In the biggest expansion of bike routes in Chicago, CDOT will begin installing the concrete barriers along Kinzie Street between Milwaukee and Wells.

By the end of the year, Chicago officials expect to add 25 miles of concrete-protected bike lanes, which is approximately four times the current total, according to CDOT.

All existing delineator-protected lanes should also be upgraded to concrete by the end of 2023, officials noted.

"Public safety is not only about our emergency response departments, it's also about creating infrastructure that makes the public way safer for all," said Chicago Mayor Lori Lightfoot. "By leveraging funds from the Chicago Works Capital Plan, we are excited to kick off the largest bike lane upgrade the city has ever undertaken."

CDOT's goal is for 70% of all protected bike lanes citywide to include curb separation, the department said. Officials are expected to utilize a combination of traditional concrete curbs and pre-cast curbs for more efficient implementation.

“Barrier protected lanes are the best way to make biking a safer and more comfortable transportation option for everyone, and this year we’re adding more than ever,” said CDOT Commissioner Gia Biagi.

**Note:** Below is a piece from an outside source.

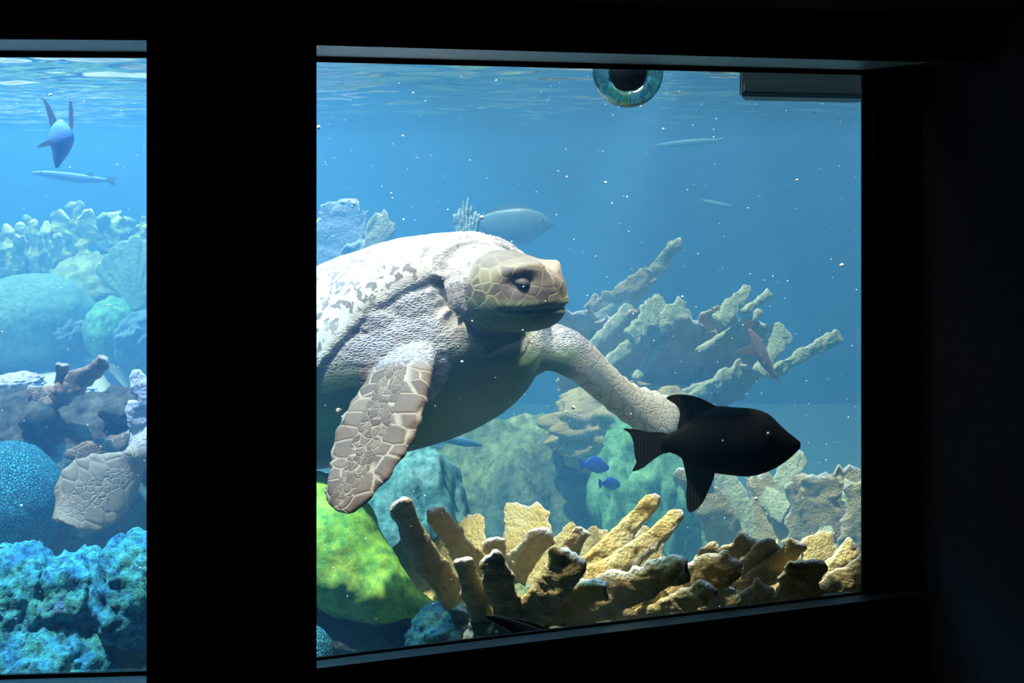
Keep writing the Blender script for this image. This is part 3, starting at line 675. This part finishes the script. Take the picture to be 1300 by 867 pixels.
# ------------------------------------------------------------------ corals
YC = coralmat('yellow_elkhorn', (.78, .56, .18), (.86, .74, .36))
YC2 = coralmat('shaded_brown_elkhorn', (.48, .35, .13), (.68, .52, .24))  # browner copy of the yellow coral, shade painted into the darker blades
GC = coralmat('green_elkhorn', (.42, .46, .22), (.62, .62, .36), s=40)
BC = coralmat('brown_branch_coral', (.26, .15, .10), (.40, .25, .17), tip=(.42, .38, .36))
def blade(px0, py0, Y0, px1, py1, Y1, w0, w1, th=.014, tipw=None, face=0., seed=0, bend=(0, 0), lump=.25, flat=2.6):
    """a flattened coral blade from base (0) to tip (1); widths in px; ragged outline, blunt growing edge"""
    a, b = P(px0, py0, Y0), P(px1, py1, Y1); m = 26
    th = th*.52; pth = []; L_ = np.linalg.norm(b-a)
    for t in np.linspace(0, 1, m):
        q = a+(b-a)*t; arch = 4*t*(1-t)
        q = q+np.array([bend[0]/ppm(Y0), 0, -bend[1]/ppm(Y0)])*arch
        w = (w0+(w1-w0)*t)/2/ppm(Y0); k = 1.; e = min(.12, w/L_*.8)
        if t > 1-e: k = max(.12, 1-((t-1+e)/e)**3.5)**.5
        pth.append([*q, w*k, th*(.55+.45*k)*(1.2-.4*t)])
    T = unit(b-a); side = unit(np.cross(T, [0, 1, 0])); side = unit(side+np.array([0, face, 0]))
    V, Fc = tube(pth, 54, 44, side, flat); V = np.array(V)
    pos = (V-a)@T/L_; lat = (V-a)@side
    s1 = seed*3.1+px0*.013
    nz = fbm(np.stack([pos*L_*16+s1, np.sign(lat)*3+s1, pos*0], 1), 3); nz2 = fbm((V+seed)*42, 3); nz3 = fbm(V*11+s1, 2)
    w_ = (w0+w1)/4/ppm(Y0); lf = np.clip(np.abs(lat)/w_, 0, 1)[:, None]
    V = V+side*(np.sign(lat)[:, None]*lf*nz[:, None]*w_*lump*1.3)+T*(fbm(np.stack([lat*26+s1, pos*0, pos*0+2.], 1), 2)*sstep(.5, 1, pos)*w_*.55)[:, None]
    V = V+np.array([0, 1., 0])*(nz3[:, None]*th*.8)
    ax = a+np.outer(pos, b-a)+np.outer(lat*.8, side); d = V-ax; d /= np.linalg.norm(d, axis=1)[:, None]+1e-6
    V = V+d*(nz2[:, None]*.0040)
    me = new_mesh('branch', V, Fc)
    tipm = np.clip(sstep(1-min(.16, .016/L_*1.), 1., pos)+sstep(.88, 1.02, np.abs(lat)/((w0+(w1-w0)*np.clip(pos, 0, 1))/2/ppm(Y0)))*.55*sstep(.3, .6, pos), 0, 1)
    at = me.attributes.new('tip', 'FLOAT', 'POINT'); at.data.foreach_set('value', np.asarray(tipm, np.float32)[:len(me.vertices)])
    return me
def rock(c, r, amp=.2, freq=3., seed=0, sub=5, rid=0., fine=.0):
    V, Fc = _ico[sub]; r = np.array(r); W = V*r
    n = fbm(V*freq+seed*7.7, 5); k = 1+amp*n
    if rid: k = k+rid*ridged(V*freq*2.+seed, 4)
    if fine: k = k+fine*fbm(V*freq*9+seed, 4, .65)
    W = W*k[:, None]+np.array(c); return new_mesh('rock', W, Fc)
def rockthing(name, label, cat, px, py, Y, rx, ry, rz, mat, kind=None, group=None, **k):
    """rx, rz in px; ry in m"""
    me = rock(P(px, py, Y), (rx/ppm(Y), ry, rz/ppm(Y)), **k); me.name = name
    return tag(recenter(obj(name, me, mat)), label, cat, group, kind)
def colony(name, label, base, blades, mat, basemesh=None, bmat=None, group=None):
    root = thing(name, label, 'coral', base, group)
    if basemesh is not None: basemesh.name = 'base'; obj('base', basemesh, bmat or mat, root)
    for i, bl in enumerate(blades):
        mt = mat; kw = {}
        if isinstance(bl[-1], dict): kw = dict(bl[-1]); bl = bl[:-1]; mt = kw.pop('mat', mat)
        obj('branch', blade(*bl, seed=i*1.7+len(label), **kw), mt, root)
    return root
# foreground elkhorn colony, centre
bm_ = rock(P(635, 790, 3.0), (70/530., .14, 40/530.), .25, 3, 2, 5, .08)
colony('elkhorn_coral', 'yellow antler coral with upright and long slanting blades, foreground centre', P(640, 830, 3.0), [
    (585, 760, 2.92, 508, 634, 2.80, 44, 26, .018, {'mat': YC2, 'bend': (-8, 6)}),
    (612, 735, 3.02, 550, 646, 2.94, 40, 24, .016, {'mat': YC2}),
    (545, 770, 3.15, 512, 684, 3.32, 52, 38, .014, {}),
    (590, 765, 3.18, 560, 682, 3.32, 52, 40, .014, {}),
    (612, 745, 3.16, 596, 656, 3.32, 44, 36, .014, {}),
    (632, 760, 3.04, 627, 684, 3.00, 30, 28, .015, {'mat': YC2}),
    (612, 785, 2.88, 588, 708, 2.80, 34, 24, .016, {'mat': YC2}),
    (645, 785, 2.86, 624, 704, 2.78, 40, 38, .018, {'mat': YC2}),
    (662, 750, 3.20, 672, 640, 3.34, 52, 62, .016, {'flat': 4}),
    (645, 765, 3.06, 695, 676, 2.98, 32, 34, .016, {'mat': YC2, 'bend': (-8, -6)}),
    (655, 790, 2.88, 724, 700, 2.80, 44, 46, .02, {'mat': YC2, 'bend': (6, 10)}),
    (685, 755, 3.10, 742, 670, 3.06, 30, 22, .013, {'mat': YC2}),
    (665, 750, 3.22, 738, 678, 3.36, 36, 44, .013, {}),
    (700, 765, 3.2, 772, 680, 3.36, 44, 50, .013, {}),
    (690, 758, 2.98, 836, 628, 3.02, 38, 20, .016, {'bend': (8, 4)}),
    (695, 762, 2.94, 866, 648, 2.98, 42, 20, .016, {'bend': (10, 8)}),
    (740, 775, 3.15, 838, 690, 3.36, 60, 60, .014, {'flat': 3.5}),
    (745, 780, 3.12, 800, 704, 3.30, 40, 56, .014, {}),
    (790, 770, 3.05, 846, 716, 3.2, 30, 30, .014, {}),
], YC, bm_, rocky('coral_foot_rock', [(.12, .2, .14), (.30, .36, .16), (.16, .2, .4)], 8, .008, 60))
colony('elkhorn_coral', 'long low coral plank with bright rim running along the bottom frame', P(760, 830, 2.92), [
    (630, 800, 2.98, 772, 745, 2.80, 62, 30, .022, {'mat': YC2, 'bend': (0, -4)}),
    (690, 800, 3.02, 872, 718, 2.84, 66, 34, .022, {'mat': YC2, 'bend': (0, -6)}),
    (760, 800, 3.06, 940, 715, 2.90, 60, 40, .022, {'mat': YC2, 'bend': (0, -4)}),
    (850, 760, 2.94, 912, 692, 3.06, 26, 24, .014, {}),
    (820, 790, 3.0, 905, 745, 2.86, 40, 30, .02, {'mat': YC2}),
], YC2)
colony('elkhorn_coral', 'yellow antler coral with short crowded blades in the bottom right corner', P(1000, 800, 3.1), [
    (880, 770, 3.24, 960, 688, 3.06, 50, 44, .016, {'mat': YC2}),
    (900, 775, 3.2, 985, 690, 3.02, 50, 30, .018, {'mat': YC2}),
    (910, 775, 3.16, 1018, 686, 2.98, 46, 24, .016, {'mat': YC2, 'bend': (4, 5)}),
    (965, 780, 3.2, 1010, 700, 3.3, 70, 60, .015, {'flat': 3.6}),
    (975, 780, 3.22, 1058, 684, 3.36, 60, 46, .015, {'flat': 3.2}),
    (1010, 770, 3.16, 1088, 690, 3.22, 36, 26, .015, {}),
    (1005, 790, 3.1, 1022, 712, 2.96, 66, 50, .02, {'mat': YC2}),
    (1000, 790, 3.12, 1120, 706, 3.02, 50, 30, .018, {'mat': YC2}),
    (1040, 795, 3.08, 1130, 735, 3.06, 50, 30, .018, {'mat': YC2}),
    (930, 790, 3.08, 978, 745, 3.04, 50, 40, .018, {'mat': YC2}),
    (880, 800, 3.06, 930, 745, 3.02, 50, 40, .018, {'mat': YC2}),
], YC, rock(P(1010, 820, 3.16), (110/500., .12, 45/500.), .2, 3, 5, 5, .08), YC2)
# middle-distance antler coral on the right, fanning up from lower left
fan = []
for x0, y0, x1, y1, w0, w1 in [(742, 490, 726, 396, 66, 60), (770, 510, 775, 404, 50, 44), (775, 515, 826, 402, 60, 60), (800, 530, 880, 408, 76, 60), (830, 535, 935, 398, 84, 60),
                               (850, 535, 972, 414, 70, 44), (850, 540, 958, 470, 56, 30), (800, 540, 900, 500, 60, 40)]:
    fan.append((x0, y0, 6.75, x1, y1, 6.35, w0, w1, .03, {'mat': YC2, 'lump': .3, 'flat': 4}))
for x0, y0, x1, y1, w0, w1 in [(735, 455, 802, 390, 10, 22), (768, 462, 872, 388, 12, 34), (800, 430, 842, 382, 22, 34), (806, 482, 846, 426, 10, 18), (886, 446, 967, 396, 8, 13), (912, 410, 951, 364, 24, 16),
                               (944, 396, 978, 372, 8, 13), (962, 474, 996, 416, 18, 36), (975, 476, 1067, 424, 15, 20), (875, 505, 946, 466, 12, 26), (815, 520, 905, 488, 10, 16)]:
    fan.append((x0, y0, 6.15, x1, y1, 6.4, w0, w1, .028, {'lump': .3}))
colony('elkhorn_coral', 'hazy antler coral fanning up to the right behind the black fish', P(790, 600, 6.2), fan, GC,
       rock(P(800, 545, 6.25), (95/256., .2, 52/256.), .3, 2.5, 8, 5, .06), YC2)
colony('elkhorn_coral', 'single tall hazy coral blade rising alone in mid water', P(757, 520, 7.18), [
    (735, 470, 7.18, 770, 380, 7.12, 60, 40, .03, {'mat': YC2}), (755, 415, 7.12, 862, 305, 7.05, 30, 16, .022, {'mat': GC, 'bend': (2, 8)}), (760, 400, 7.13, 830, 345, 7.05, 40, 22, .03, {'mat': YC2})], GC)
colony('elkhorn_coral', 'broad hazy coral plates between the black fish and right frame', P(1000, 760, 5.12), [
    (960, 740, 5.12, 868, 590, 5.06, 70, 30, .03, {'mat': YC2}), (975, 700, 5.25, 905, 585, 5.37, 40, 26, .02, {}), (1010, 740, 5.12, 960, 600, 5.25, 60, 36, .02, {'mat': YC2}),
    (985, 660, 5.18, 1010, 570, 5.37, 30, 36, .02, {}), (1030, 760, 5.00, 1036, 600, 5.00, 90, 66, .035, {'mat': YC2, 'flat': 4}), (1075, 760, 5.06, 1078, 592, 5.12, 80, 52, .035, {'mat': YC2, 'flat': 4}),
    (1090, 740, 4.88, 1108, 610, 4.88, 70, 60, .03, {'mat': YC2}), (1060, 720, 4.88, 1046, 662, 5.00, 16, 20, .016, {}), (1075, 640, 4.94, 1082, 612, 5.00, 16, 20, .016, {}),
    (1000, 650, 5.12, 960, 622, 5.25, 34, 22, .018, {})], GC, rock(P(1010, 760, 5.2), (130/310., .2, 60/310.), .25, 2.5, 12, 5, .06), YC2)
BLU = coralmat('blue_white_plate', (.35, .50, .66), (.55, .66, .76), s=30)
colony('plate_coral', 'pale blue coral plate rising behind the turtle shell by the pillar', P(420, 420, 6.62), [
    (405, 400, 6.62, 442, 258, 6.69, 110, 56, .03, {'flat': 4}), (385, 400, 6.75, 405, 278, 6.75, 110, 40, .03, {}), (450, 400, 6.50, 470, 310, 6.50, 90, 60, .03, {})], BLU)
colony('plate_coral', 'rounded olive coral blade standing behind the turtle shell', P(480, 400, 6.50), [(470, 400, 6.44, 484, 272, 6.50, 44, 36, .03, {'flat': 3})], GC)
FAN = coralmat('pale_sea_plume', (.42, .56, .48), (.55, .66, .55), s=40)
rt = thing('sea_plume', 'small feathery sea plume rising behind the turtle', 'coral', P(592, 330, 5.0))
for k in range(7):
    xx = 578+k*5; tp_ = 262-12*math.exp(-((k-2.5)/1.6)**2)+abs(k-3)*4
    s = [[*P(590+(k-3)*1.2, 330, 5.0), .012, .012], [*P(xx*.6+591*.4, 300, 5.), .012, .01], [*P(xx, 275, 5.), .010, .008], [*P(xx+1, tp_, 5.), .003, .003]]
    V, Fc = tube(s, 26, 8, [1, 0, 0]); V = np.array(V)+.004*fbm(np.array(V)*60, 2)[:, None]; obj('branch', new_mesh('branch', V, Fc), FAN, rt)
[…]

Here are some bike lanes that will receive concrete barrier curbs this year:  

Kinzie Street – Milwaukee to Wells 
Lake Street – Pulaski to Damen 
Logan Boulevard – Rockwell to Diversey 
Milwaukee Avenue – Addison to Irving Park, Chicago to Division, and Kinzie to Ohio.  
Independence Boulevard – Douglas to Harrison 
Douglas Boulevard – Independence to Sacramento 
119th Street – Ashland to Halsted and Major Taylor Trail 

By the end of 2022, CDOT is expected to have added more than 125 miles of new bikeways to the city system since 2020, which means Chicago should soon have more than 400 miles of on-street bikeways and off-street paths.